From the querent's perspective: Any cultural worlbuilding query ought to follow the WB.SE rules as closely as possible. It ought to be well thought out and it ought to focus on a single issue or problem. Good tagging practices help. The query should contain sufficient background for respondents to answer but without falling into the Wall-o-Text trap, as too much background only muddies an already sticky wicket. I think it goes without saying that keeping the query focused will cast away the Broad Demons and, well, nòt writing a story based question will keep it on topic for WB.SE!

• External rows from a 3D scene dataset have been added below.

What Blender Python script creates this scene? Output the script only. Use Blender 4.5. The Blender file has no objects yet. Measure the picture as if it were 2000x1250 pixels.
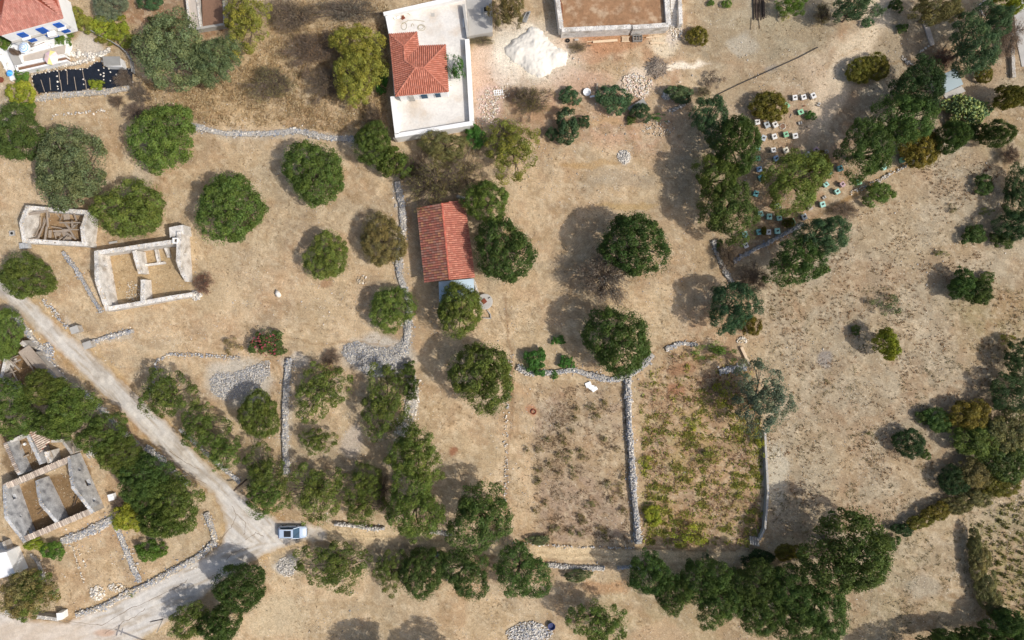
import bpy, math, random
import numpy as np
from mathutils import Vector, Matrix

# ------------------------------------------------------------------ camera, sky, sun
sc = bpy.context.scene
C = sc.collection
H, S = 100.0, 0.075          # camera height, metres per photo pixel on the ground
cam_d = bpy.data.cameras.new('camera'); cam_d.sensor_width = 36; cam_d.lens = 24
cam_d.clip_start = 1; cam_d.clip_end = 9000
cam = bpy.data.objects.new('camera', cam_d); C.objects.link(cam)
cam.location = (0, 0, H); sc.camera = cam
SUN_EL = math.radians(49); SX, SY = 0.93, -0.37
w = bpy.data.worlds.new('World'); sc.world = w; w.use_nodes = True
nt = w.node_tree; sky = nt.nodes.new('ShaderNodeTexSky'); sky.sky_type = 'NISHITA'
sky.sun_disc = False; sky.dust_density = 3.0; sky.ozone_density = 0.6; sky.air_density = 0.9; sky.sun_elevation = SUN_EL; sky.sun_rotation = math.atan2(SX, SY)
nt.links.new(sky.outputs[0], nt.nodes['Background'].inputs[0])
nt.nodes['Background'].inputs[1].default_value = 0.15
sl = bpy.data.lights.new('sun', 'SUN'); sl.energy = 3.3; sl.angle = math.radians(0.55); sl.color = (1, 0.965, 0.92)
so = bpy.data.objects.new('sun', sl); C.objects.link(so)
so.rotation_euler = Vector((-SX*math.cos(SUN_EL), -SY*math.cos(SUN_EL), -math.sin(SUN_EL))).to_track_quat('-Z', 'Y').to_euler()
sc.view_settings.view_transform = 'Standard'; sc.view_settings.look = 'None'
sc.view_settings.exposure = 0.0; sc.view_settings.gamma = 1.0

R = random.Random(7)
NR = np.random.default_rng(11)

def P(px, py, h=0.0):
    k = S*(H-h)/H
    return Vector(((px-1000)*k, (625-py)*k, h))

def lin(r, g, b):
    return tuple(((c/255)/12.92 if c/255 < 0.04045 else ((c/255+0.055)/1.055)**2.4) for c in (r, g, b))

# ------------------------------------------------------------------ materials
def new_mat(name):
    m = bpy.data.materials.new(name); m.use_nodes = True
    nt = m.node_tree; b = nt.nodes['Principled BSDF']
    return m, nt, b

def mat(name, col, rough=0.85, noise=0.25, scale=3.0, bump=0.3, metal=0.0, attr=False, fine=30.0, spec=0.3, objcol=False, stain=None, stainamt=0.5, detail=6):
    """procedural material: colour (or mesh colour attribute) broken up by two noises, fine relief"""
    m, nt, b = new_mat(name); N = nt.nodes; L = nt.links
    tc = N.new('ShaderNodeTexCoord'); geo = N.new('ShaderNodeNewGeometry')
    n1 = N.new('ShaderNodeTexNoise'); n1.inputs['Scale'].default_value = scale; n1.inputs['Detail'].default_value = detail
    n2 = N.new('ShaderNodeTexNoise'); n2.inputs['Scale'].default_value = fine; n2.inputs['Detail'].default_value = 3
    L.new(geo.outputs['Position'], n1.inputs[0]); L.new(geo.outputs['Position'], n2.inputs[0])
    if attr:
        a = N.new('ShaderNodeVertexColor'); a.layer_name = 'Col'; src = a.outputs[0]
    else:
        a = N.new('ShaderNodeRGB'); a.outputs[0].default_value = (*col, 1); src = a.outputs[0]
    if objcol:
        oi = N.new('ShaderNodeObjectInfo'); mx = N.new('ShaderNodeMix'); mx.data_type = 'RGBA'; mx.blend_type = 'MULTIPLY'
        mx.inputs[0].default_value = 1; L.new(src, mx.inputs[6]); L.new(oi.outputs['Color'], mx.inputs[7]); src = mx.outputs[2]
    if stain:
        mx = N.new('ShaderNodeMix'); mx.data_type = 'RGBA'
        n3 = N.new('ShaderNodeTexNoise'); n3.inputs['Scale'].default_value = scale*0.5; n3.inputs['Detail'].default_value = 8
        L.new(geo.outputs['Position'], n3.inputs[0])
        rr = N.new('ShaderNodeMapRange'); rr.inputs[1].default_value = 0.48; rr.inputs[2].default_value = 0.68; rr.inputs[4].default_value = stainamt
        L.new(n3.outputs[0], rr.inputs[0]); L.new(rr.outputs[0], mx.inputs[0]); L.new(src, mx.inputs[6]); mx.inputs[7].default_value = (*stain, 1); src = mx.outputs[2]
    mr = N.new('ShaderNodeMapRange'); mr.inputs[1].default_value = 0.3; mr.inputs[2].default_value = 0.7
    mr.inputs[3].default_value = 1-noise; mr.inputs[4].default_value = 1+noise
    ad = N.new('ShaderNodeMath'); ad.operation = 'ADD'; L.new(n1.outputs[0], ad.inputs[0]); L.new(n2.outputs[0], ad.inputs[1])
    hf = N.new('ShaderNodeMath'); hf.operation = 'MULTIPLY'; hf.inputs[1].default_value = 0.5; L.new(ad.outputs[0], hf.inputs[0])
    L.new(hf.outputs[0], mr.inputs[0])
    vm = N.new('ShaderNodeVectorMath'); vm.operation = 'SCALE'; L.new(src, vm.inputs[0]); L.new(mr.outputs[0], vm.inputs['Scale'])
    L.new(vm.outputs[0], b.inputs['Base Color'])
    b.inputs['Roughness'].default_value = rough; b.inputs['Metallic'].default_value = metal
    b.inputs['Specular IOR Level'].default_value = spec
    if bump:
        bp = N.new('ShaderNodeBump'); bp.inputs['Strength'].default_value = bump; bp.inputs['Distance'].default_value = 0.08
        L.new(hf.outputs[0], bp.inputs['Height']); L.new(bp.outputs[0], b.inputs['Normal'])
    return m

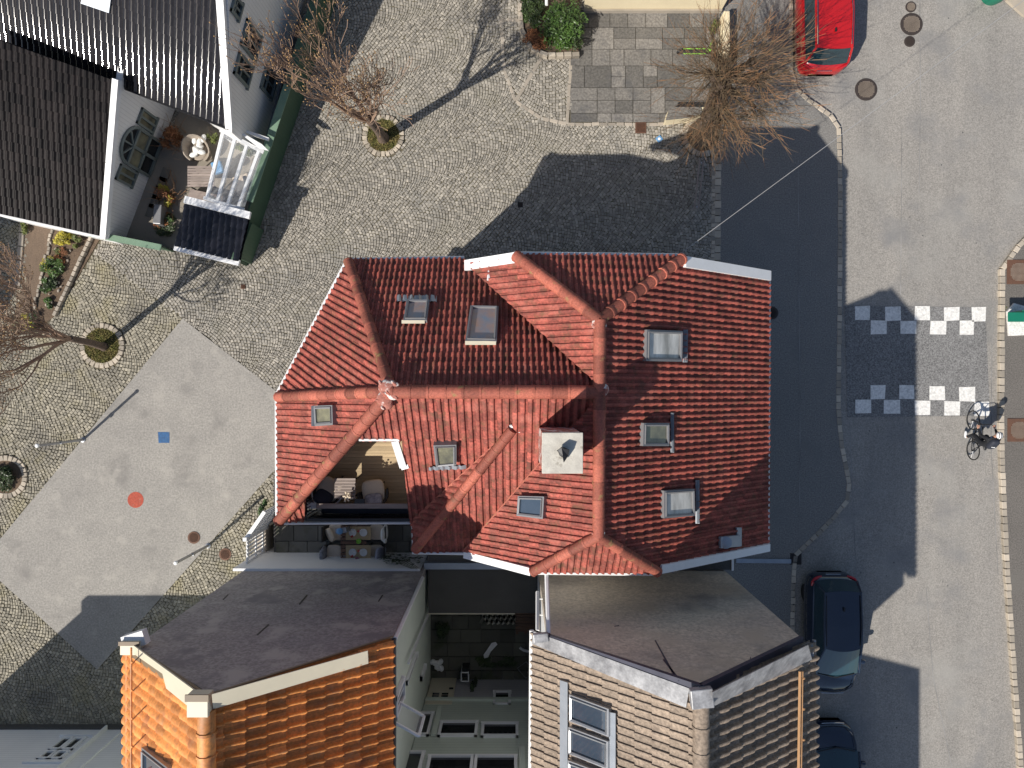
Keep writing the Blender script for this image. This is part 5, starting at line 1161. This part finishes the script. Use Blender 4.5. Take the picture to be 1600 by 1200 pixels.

From the respondent's perspective: Any answer ought to address the specific issue and taking cues from the querent's mode. That is, if the query is asked from an "in-world" point of view, answer it in that way. Respondents should seek to maintain an air of objectivity. Using primary world examples helps with this, if they're applicable.

In reality: Querents are, by definition asking for opinions and respondents will, by nature, be offering "opinions". This is a given. This is the nature of our art / hobby. It is not simply a matter of plugging values into a formula to arrive at an answer. I think we need, and most especially with this kind of query, to strike a balance. Perhaps not even-steven, but even in favour of the opinion based answers, simply because this is what we'll be dealing with.

Advice to Young and Old Alike:

  • First, keep calm and keep your finger off the Autoclose Trigger! (Especially you Diamond Folk!) Remember: this is worldbuilding, not math or chemistry or history. We deal with things magickal and persons ephemeral and places chimerical and all things opinionical. There are two ways of approaching worldbuilding: one is the way of the Realist School (those questions are pretty easy, as they pretty much follow the structure of the primary world); the other is the Unrealist or Phantasist School (these questions will almost always be highly opinion based).
  • Second, put on your creative thinking caps and calibrate your imagineering slide rules to the unreal and fantastic. This kind of question will not be asking for physics and orbital mechanics in the usual sense, such as one might find in a college text. This kind of question will be asking for you to riff and jive, to perform a little jass worldbuilding.

A wise philosopher once sang, and I think it's appropos of what the OP of such cultural worldbuilding queries will be looking for:

I don't want French fried potatoes,

Red ripe tomatoes,

I'm never satisfied.

I want the frim fram sauce with the ausen fay

With chafafa on the side.

It isn't the Stack Exchange way, but is largely what worldbuilding is all about. With this kind of question, we just need to buck up and give em the frim fram sauce with extra ausen fay.